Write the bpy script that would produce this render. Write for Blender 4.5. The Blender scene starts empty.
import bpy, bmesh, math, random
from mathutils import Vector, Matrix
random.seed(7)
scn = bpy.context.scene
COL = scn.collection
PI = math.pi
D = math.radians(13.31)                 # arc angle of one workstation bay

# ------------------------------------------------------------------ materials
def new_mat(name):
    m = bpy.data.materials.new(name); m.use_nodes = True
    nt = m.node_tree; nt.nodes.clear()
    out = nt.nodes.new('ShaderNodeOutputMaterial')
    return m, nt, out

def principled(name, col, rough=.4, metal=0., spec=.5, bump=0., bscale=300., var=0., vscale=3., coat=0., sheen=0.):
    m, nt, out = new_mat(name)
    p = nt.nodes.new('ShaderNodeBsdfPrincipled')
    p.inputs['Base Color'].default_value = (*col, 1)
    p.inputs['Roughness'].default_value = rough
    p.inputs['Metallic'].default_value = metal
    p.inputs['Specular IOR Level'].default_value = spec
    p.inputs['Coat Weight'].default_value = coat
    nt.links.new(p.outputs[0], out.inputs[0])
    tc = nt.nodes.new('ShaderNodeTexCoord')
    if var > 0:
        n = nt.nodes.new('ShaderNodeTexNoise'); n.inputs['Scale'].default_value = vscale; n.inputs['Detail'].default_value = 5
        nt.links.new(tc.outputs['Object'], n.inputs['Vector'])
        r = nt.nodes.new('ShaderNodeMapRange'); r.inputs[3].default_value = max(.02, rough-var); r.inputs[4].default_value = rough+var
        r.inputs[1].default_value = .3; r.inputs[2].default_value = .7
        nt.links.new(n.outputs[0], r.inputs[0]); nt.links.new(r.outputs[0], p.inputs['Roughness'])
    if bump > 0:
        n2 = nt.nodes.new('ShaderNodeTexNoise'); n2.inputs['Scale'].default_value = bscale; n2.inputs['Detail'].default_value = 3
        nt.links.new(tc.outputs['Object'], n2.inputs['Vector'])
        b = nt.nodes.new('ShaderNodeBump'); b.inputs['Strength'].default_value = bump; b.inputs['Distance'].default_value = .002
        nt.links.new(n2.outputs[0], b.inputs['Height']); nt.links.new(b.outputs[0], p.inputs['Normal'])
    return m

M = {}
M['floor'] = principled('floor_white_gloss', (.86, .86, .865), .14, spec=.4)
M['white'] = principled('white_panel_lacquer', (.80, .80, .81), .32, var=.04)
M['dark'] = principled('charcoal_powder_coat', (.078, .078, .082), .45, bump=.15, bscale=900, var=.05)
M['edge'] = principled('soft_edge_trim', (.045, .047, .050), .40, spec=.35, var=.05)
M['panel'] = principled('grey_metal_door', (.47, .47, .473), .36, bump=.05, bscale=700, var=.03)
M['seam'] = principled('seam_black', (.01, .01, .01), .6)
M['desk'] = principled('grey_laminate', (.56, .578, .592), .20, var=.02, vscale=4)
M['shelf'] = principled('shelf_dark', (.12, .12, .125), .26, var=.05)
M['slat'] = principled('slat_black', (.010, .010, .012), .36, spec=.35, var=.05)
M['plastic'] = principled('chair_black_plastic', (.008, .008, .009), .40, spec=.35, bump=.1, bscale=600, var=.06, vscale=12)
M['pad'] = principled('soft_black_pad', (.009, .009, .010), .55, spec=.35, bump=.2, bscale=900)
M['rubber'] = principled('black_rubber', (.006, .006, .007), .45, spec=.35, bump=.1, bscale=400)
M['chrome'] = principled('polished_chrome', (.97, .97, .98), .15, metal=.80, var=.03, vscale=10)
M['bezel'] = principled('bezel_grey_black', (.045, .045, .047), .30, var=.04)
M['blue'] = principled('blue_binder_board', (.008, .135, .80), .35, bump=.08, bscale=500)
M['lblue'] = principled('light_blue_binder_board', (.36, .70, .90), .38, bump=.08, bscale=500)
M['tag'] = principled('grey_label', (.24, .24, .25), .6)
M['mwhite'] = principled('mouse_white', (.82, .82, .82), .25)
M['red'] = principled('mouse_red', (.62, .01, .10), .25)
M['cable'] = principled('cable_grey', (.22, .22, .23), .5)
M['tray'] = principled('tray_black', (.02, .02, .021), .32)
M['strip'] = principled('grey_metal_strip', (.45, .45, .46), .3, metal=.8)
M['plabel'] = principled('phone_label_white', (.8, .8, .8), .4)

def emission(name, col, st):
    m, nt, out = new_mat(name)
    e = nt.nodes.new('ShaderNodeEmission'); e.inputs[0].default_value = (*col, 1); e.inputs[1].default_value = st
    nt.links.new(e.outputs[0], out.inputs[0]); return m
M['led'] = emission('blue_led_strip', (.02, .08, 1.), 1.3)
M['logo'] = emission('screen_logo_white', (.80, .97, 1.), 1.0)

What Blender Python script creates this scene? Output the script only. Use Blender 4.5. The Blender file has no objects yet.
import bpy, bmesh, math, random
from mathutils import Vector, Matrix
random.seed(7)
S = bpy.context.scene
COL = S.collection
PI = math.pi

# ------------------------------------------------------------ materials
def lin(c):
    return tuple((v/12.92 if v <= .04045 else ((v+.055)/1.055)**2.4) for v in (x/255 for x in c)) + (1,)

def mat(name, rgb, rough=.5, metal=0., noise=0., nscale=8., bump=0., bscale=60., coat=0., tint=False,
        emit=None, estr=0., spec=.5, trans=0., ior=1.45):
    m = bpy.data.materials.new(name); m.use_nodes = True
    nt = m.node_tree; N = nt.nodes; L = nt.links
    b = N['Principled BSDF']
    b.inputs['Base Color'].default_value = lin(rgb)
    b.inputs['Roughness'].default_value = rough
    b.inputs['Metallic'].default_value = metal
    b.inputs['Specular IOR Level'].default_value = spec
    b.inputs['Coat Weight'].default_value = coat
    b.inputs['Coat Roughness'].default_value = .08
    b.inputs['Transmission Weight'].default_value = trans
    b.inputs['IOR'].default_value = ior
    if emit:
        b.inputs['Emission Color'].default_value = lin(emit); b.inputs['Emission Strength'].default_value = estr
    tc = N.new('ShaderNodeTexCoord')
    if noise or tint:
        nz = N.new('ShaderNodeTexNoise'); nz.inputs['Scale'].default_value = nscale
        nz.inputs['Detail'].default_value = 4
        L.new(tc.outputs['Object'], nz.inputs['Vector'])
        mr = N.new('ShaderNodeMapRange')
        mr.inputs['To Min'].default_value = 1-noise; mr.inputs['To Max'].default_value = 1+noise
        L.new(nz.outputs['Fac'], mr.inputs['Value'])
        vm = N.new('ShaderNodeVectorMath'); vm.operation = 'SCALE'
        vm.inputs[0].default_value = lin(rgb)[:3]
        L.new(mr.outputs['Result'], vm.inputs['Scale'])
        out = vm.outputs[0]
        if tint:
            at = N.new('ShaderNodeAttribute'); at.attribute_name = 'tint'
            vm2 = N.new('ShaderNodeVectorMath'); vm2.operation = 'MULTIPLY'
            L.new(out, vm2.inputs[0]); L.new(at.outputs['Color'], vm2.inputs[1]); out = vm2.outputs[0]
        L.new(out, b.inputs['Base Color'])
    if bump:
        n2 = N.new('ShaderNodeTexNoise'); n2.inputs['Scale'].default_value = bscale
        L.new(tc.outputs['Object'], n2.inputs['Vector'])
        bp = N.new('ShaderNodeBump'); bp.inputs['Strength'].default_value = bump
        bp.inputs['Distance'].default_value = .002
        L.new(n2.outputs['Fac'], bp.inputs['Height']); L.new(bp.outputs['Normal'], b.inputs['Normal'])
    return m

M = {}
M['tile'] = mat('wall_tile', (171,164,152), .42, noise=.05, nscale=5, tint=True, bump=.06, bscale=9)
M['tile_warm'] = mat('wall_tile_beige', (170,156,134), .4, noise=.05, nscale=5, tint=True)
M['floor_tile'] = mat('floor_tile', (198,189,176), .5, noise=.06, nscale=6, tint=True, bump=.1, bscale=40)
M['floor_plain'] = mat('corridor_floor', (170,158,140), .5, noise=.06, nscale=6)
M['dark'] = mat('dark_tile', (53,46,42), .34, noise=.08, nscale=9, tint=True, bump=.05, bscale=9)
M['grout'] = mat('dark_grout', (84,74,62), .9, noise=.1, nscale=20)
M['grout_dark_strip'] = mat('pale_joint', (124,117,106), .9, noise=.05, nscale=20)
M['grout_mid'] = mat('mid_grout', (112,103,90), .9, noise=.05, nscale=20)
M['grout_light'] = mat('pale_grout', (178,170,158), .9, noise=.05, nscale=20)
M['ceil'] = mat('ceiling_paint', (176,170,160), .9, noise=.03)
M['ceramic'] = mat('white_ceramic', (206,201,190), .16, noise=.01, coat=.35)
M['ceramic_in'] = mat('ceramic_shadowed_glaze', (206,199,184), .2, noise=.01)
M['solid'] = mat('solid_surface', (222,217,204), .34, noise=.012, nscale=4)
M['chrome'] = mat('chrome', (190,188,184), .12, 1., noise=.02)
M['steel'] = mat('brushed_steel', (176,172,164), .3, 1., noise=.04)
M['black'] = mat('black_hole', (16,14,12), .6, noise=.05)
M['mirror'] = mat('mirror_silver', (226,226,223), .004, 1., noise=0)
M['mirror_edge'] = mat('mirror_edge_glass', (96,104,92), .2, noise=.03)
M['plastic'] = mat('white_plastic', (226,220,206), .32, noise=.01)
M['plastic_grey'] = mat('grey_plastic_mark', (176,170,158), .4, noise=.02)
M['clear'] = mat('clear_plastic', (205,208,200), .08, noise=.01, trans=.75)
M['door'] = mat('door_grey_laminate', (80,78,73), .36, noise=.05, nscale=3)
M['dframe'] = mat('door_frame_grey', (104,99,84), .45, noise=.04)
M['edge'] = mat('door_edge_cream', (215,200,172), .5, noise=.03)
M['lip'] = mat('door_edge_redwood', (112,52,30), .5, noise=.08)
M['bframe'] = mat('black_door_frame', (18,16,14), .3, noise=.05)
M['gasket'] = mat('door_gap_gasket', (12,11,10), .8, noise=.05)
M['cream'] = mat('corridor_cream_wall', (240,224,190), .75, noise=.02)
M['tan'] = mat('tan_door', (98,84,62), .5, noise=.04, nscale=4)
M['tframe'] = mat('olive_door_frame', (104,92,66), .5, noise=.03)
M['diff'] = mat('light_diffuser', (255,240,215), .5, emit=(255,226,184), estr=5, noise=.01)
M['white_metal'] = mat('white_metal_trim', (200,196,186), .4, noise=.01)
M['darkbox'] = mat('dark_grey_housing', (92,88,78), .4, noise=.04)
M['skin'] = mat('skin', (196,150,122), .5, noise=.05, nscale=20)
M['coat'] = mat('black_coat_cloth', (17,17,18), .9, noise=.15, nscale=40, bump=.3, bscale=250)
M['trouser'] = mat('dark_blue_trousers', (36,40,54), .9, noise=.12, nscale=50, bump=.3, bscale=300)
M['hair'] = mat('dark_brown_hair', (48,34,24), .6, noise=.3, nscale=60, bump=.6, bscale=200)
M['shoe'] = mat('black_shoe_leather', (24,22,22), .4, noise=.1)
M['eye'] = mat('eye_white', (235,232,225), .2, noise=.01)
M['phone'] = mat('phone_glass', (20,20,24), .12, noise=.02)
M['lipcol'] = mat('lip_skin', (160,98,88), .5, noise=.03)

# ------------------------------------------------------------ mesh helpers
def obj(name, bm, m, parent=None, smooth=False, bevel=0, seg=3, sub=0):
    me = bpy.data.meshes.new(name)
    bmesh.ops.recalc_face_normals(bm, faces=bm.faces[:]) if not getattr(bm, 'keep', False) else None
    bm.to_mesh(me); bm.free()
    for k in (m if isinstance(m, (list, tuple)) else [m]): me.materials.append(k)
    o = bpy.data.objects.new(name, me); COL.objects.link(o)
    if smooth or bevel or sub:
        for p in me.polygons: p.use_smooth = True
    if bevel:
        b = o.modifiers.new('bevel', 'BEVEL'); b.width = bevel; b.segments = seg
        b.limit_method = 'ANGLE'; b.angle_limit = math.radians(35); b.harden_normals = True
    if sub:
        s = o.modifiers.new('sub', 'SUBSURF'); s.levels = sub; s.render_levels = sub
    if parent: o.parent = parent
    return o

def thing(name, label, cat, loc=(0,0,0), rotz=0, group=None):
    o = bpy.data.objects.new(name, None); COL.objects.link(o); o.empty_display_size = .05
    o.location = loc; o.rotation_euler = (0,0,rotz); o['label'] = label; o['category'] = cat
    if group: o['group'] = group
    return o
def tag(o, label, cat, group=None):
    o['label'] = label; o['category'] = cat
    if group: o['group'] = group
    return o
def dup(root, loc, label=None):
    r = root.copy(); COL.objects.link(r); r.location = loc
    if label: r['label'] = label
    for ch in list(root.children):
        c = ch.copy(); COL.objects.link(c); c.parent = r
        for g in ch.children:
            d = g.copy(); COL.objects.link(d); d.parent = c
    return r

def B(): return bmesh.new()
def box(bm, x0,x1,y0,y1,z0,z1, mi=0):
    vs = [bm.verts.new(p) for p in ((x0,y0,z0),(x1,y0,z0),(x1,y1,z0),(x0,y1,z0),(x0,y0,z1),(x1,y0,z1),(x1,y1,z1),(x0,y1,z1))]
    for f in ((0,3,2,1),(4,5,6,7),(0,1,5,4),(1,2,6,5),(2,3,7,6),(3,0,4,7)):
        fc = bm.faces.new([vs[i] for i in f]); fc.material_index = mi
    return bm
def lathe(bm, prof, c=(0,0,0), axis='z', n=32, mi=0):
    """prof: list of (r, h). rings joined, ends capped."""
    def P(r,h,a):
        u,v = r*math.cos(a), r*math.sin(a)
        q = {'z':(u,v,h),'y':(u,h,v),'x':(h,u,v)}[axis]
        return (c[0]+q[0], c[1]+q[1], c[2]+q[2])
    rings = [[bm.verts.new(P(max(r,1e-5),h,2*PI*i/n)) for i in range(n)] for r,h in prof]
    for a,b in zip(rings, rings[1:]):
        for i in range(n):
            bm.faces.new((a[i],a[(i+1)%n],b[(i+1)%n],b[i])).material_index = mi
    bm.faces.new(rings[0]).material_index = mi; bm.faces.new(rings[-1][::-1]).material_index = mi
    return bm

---

▶ _EXERCISE DESCRIPTION_: Copy exactly the lines from the top of the entries through the line with "return m, nt, out" in it, please, keeping both ends and adding nothing.

▶ _EXERCISE RESULT_:
Write the bpy script that would produce this render. Write for Blender 4.5. The Blender scene starts empty.
import bpy, bmesh, math, random
from mathutils import Vector, Matrix
random.seed(7)
scn = bpy.context.scene
COL = scn.collection
PI = math.pi
D = math.radians(13.31)                 # arc angle of one workstation bay

# ------------------------------------------------------------------ materials
def new_mat(name):
    m = bpy.data.materials.new(name); m.use_nodes = True
    nt = m.node_tree; nt.nodes.clear()
    out = nt.nodes.new('ShaderNodeOutputMaterial')
    return m, nt, out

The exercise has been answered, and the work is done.